Scale-Equivariant Steerable Networks

TL;DR

This paper introduces a novel framework for scale-equivariant neural networks using steerable filters, enabling better handling of scale variations in images, with state-of-the-art results on benchmark datasets.

Contribution

It develops a general theory for scale-equivariant convolutional networks with steerable filters and demonstrates their efficiency and stability.

Findings

Achieved state-of-the-art results on MNIST-scale dataset.

Outperformed previous methods on STL-10 dataset.

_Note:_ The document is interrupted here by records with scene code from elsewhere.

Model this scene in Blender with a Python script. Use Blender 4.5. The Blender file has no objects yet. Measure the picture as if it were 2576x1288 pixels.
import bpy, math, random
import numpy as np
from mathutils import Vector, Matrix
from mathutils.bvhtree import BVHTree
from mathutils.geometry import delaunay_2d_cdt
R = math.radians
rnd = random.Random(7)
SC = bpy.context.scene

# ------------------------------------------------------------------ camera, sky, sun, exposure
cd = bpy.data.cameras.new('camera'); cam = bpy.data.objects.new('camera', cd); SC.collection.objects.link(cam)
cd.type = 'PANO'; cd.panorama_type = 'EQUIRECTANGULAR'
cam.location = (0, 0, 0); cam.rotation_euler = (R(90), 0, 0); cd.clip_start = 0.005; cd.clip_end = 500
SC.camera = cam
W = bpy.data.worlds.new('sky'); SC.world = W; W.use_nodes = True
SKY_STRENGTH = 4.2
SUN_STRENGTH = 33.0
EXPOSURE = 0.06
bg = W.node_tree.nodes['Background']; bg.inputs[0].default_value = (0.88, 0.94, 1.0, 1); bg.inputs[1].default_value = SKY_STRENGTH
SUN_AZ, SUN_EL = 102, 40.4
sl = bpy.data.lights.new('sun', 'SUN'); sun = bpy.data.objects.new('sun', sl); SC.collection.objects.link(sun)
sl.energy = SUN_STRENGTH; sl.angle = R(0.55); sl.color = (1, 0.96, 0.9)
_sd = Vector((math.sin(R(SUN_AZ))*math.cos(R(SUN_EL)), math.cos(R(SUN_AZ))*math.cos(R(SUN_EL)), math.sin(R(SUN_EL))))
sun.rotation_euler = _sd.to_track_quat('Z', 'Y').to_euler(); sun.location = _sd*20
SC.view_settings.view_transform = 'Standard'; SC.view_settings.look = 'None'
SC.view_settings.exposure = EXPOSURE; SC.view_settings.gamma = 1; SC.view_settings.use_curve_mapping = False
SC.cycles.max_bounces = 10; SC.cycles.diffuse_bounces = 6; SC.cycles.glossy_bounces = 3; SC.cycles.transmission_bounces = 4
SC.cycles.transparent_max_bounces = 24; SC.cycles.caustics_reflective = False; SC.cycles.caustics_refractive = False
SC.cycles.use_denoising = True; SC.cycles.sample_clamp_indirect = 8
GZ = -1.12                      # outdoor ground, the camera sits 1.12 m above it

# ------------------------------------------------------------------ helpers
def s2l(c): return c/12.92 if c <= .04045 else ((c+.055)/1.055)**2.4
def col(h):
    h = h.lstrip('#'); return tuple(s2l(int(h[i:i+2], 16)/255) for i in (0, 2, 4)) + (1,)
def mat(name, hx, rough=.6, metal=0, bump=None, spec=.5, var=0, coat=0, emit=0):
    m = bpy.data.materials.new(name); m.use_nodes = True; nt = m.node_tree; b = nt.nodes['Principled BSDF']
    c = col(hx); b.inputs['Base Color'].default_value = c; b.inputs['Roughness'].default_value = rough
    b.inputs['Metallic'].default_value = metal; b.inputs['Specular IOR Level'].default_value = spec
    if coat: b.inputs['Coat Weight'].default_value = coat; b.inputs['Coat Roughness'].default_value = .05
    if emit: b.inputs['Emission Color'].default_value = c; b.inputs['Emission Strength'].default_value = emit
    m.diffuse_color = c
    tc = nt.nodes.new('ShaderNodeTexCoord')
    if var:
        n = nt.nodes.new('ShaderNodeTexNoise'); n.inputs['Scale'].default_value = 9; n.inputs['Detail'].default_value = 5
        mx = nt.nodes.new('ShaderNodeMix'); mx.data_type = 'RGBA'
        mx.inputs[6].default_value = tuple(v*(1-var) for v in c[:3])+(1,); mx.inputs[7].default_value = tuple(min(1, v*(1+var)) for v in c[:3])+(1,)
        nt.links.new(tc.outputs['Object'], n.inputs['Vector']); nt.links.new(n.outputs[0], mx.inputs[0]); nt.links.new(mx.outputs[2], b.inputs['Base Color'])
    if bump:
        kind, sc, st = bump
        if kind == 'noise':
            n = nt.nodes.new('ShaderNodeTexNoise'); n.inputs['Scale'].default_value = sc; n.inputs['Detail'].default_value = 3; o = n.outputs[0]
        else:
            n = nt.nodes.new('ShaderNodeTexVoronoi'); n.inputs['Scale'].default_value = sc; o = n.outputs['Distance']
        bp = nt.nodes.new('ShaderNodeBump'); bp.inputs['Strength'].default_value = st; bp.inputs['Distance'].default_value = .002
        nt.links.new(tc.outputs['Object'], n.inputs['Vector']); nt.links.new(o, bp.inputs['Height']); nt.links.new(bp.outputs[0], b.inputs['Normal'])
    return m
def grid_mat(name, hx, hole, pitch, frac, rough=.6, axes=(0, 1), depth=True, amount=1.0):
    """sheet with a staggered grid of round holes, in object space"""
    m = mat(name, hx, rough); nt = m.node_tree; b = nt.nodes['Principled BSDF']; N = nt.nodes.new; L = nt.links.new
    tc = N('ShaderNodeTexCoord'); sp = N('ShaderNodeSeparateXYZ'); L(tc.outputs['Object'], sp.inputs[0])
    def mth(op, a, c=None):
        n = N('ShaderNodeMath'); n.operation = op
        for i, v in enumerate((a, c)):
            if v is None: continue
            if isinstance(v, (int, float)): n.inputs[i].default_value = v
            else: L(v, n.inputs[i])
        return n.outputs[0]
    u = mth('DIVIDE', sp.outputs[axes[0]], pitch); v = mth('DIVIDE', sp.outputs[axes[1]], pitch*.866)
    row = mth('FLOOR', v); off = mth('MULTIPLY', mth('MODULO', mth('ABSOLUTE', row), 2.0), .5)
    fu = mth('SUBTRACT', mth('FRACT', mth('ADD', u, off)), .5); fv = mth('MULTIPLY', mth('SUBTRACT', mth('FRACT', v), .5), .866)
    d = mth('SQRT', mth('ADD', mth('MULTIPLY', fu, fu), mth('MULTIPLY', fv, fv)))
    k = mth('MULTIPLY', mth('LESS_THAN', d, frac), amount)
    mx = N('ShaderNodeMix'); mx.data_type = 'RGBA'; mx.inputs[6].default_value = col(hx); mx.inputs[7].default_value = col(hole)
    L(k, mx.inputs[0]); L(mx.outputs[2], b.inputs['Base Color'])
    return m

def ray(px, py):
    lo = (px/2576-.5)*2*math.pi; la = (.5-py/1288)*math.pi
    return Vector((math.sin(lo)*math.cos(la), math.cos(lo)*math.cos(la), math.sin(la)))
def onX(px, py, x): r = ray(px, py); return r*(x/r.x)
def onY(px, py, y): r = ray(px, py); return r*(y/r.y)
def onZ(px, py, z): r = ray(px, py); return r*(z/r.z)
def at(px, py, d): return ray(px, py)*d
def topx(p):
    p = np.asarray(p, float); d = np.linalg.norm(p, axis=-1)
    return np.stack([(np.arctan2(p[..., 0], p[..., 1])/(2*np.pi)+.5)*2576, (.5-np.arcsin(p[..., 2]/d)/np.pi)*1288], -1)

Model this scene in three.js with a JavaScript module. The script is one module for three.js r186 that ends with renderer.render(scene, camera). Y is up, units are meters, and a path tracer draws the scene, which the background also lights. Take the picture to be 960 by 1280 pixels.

Demonstrated computational efficiency and numerical stability.

Abstract

The effectiveness of Convolutional Neural Networks (CNNs) has been substantially attributed to their built-in property of translation equivariance. However, CNNs do not have embedded mechanisms to handle other types of transformations. In this work, we pay attention to scale changes, which regularly appear in various tasks due to the changing distances between the objects and the camera. First, we introduce the general theory for building scale-equivariant convolutional networks with steerable filters. We develop scale-convolution and generalize other common blocks to be scale-equivariant. We demonstrate the computational efficiency and numerical stability of the proposed method. We compare the proposed models to the previously developed methods for scale equivariance and local scale invariance. We demonstrate state-of-the-art results on MNIST-scale dataset and on STL-10 dataset in the supervised learning setting.